South Africa’s unit trust industry is experiencing notable shifts driven by regulatory updates, changing investor preferences, and a dynamic economic landscape. MoneyMarketing asked Jade Houreld, Global Business Development Manager, and Mandi Ngqoza, Head of Client Strategy and Investor Relations at All Weather, to give their input as to what to expect from unit trusts in the near future.
When it comes to investing, what sets unit trusts apart from other investment vehicles, and why might they be a good fit for the average South African investor now?
A unit trust fund is a pooled resource, which means that it allows a group of investors to combine their cash and invest it. While individuals invest in a unit trust fund, the fund itself is run by a fund manager, whose aim is to grow the overall value of a unit trust fund, making adjustments based on market conditions. One of the benefits of unit trusts is that by investing a small amount, you can be exposed to a wide range of assets. This offers diversification and lower levels of risk. Unit trusts are well regulated and flexible with the ease with which they can be liquidated.
All Weather has positioned itself as a resilient investment partner. How do your unit trust offerings reflect this philosophy in terms of strategy and asset allocation?

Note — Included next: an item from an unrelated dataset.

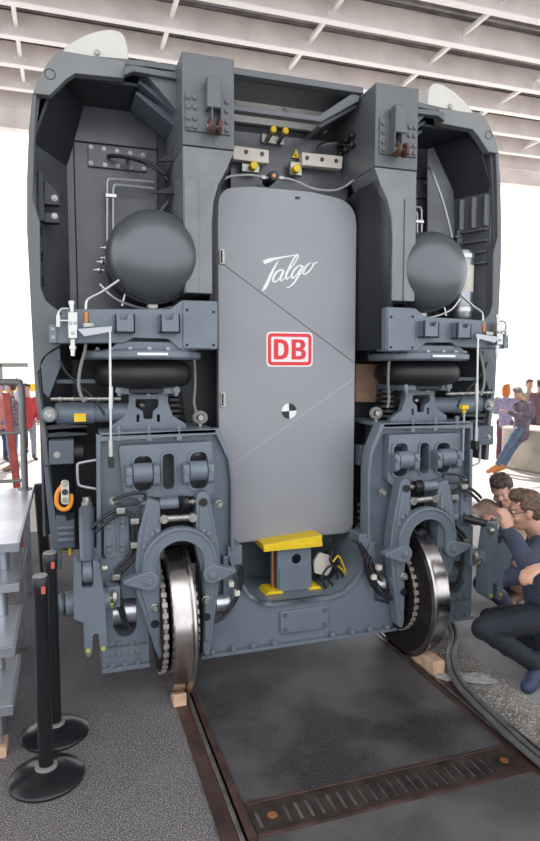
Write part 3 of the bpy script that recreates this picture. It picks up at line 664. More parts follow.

We believe intrinsic value is a pragmatic philosophy that allows us to adapt to prevailing market conditions. This philosophy, along with being style agnostic, provides the flexibility to invest in both, depending on what’s working at a specific point in time. Risk management is a key part of our process for each of our eight unit trusts. Although we have an active bottom-up investment process, we also apply a macro geopolitical overlay to assist us in avoiding unnecessary risk.
With market volatility on the rise, how should financial advisers assess the risk profile of unit trusts, and what role can they play in a diversified portfolio?
There is a plethora of unit trusts in South Africa. They are diverse in their offerings – from the most liquid and low-risk unit trusts that provide cash and cash equivalents, to the most high-risk, high-reward categories of unit trusts such as global equities and the likes. Each unit trust serves a purpose, and it is up to the financial advisors to determine each client’s unique risk appetite, provide a holistic financial plan that provides for the client’s needs, stay within the clients’ risk budget, and provide a solution that meets all the client’s needs. If the assessment is done properly, the client can weather any market volatility through a well-structured, well-diversified portfolio that can withstand market risk and volatility.
There are hundreds of unit trusts on the market. What practical steps can advisers take when evaluating and selecting funds for their clients?
As mentioned above, it’s important to first understand clients’ needs and risk appetite preferences. There are various steps and metrics involved in evaluating managers and products, aside for traditional due diligence methodologies. Using technology like online filtering and comparison tools is also helpful.
What trends are you currently seeing in South Africa’s unit trust industry, both in terms of investor behaviour and fund innovation?
Aside from recent reports from ASISA that show a significant increase in flows towards unit trusts, there has also been a shift in the ‘knowledge gap’ in relation to hedge funds. Volatile times call for alternative sources of returns and risk protection, which has led to innovation in terms of industry regulation and adoption for hedge funds to be more easily accessible to the average South African via a unit trust structure.
How does All Weather ensure transparency and value for investors in its unit trusts, especially when it comes to fees, performance and reporting?
We value authentic relationships and promote transparency by communicating with clients according to best practises. Sharing information that is clear, concise and relevant, but avoiding overly complex reporting.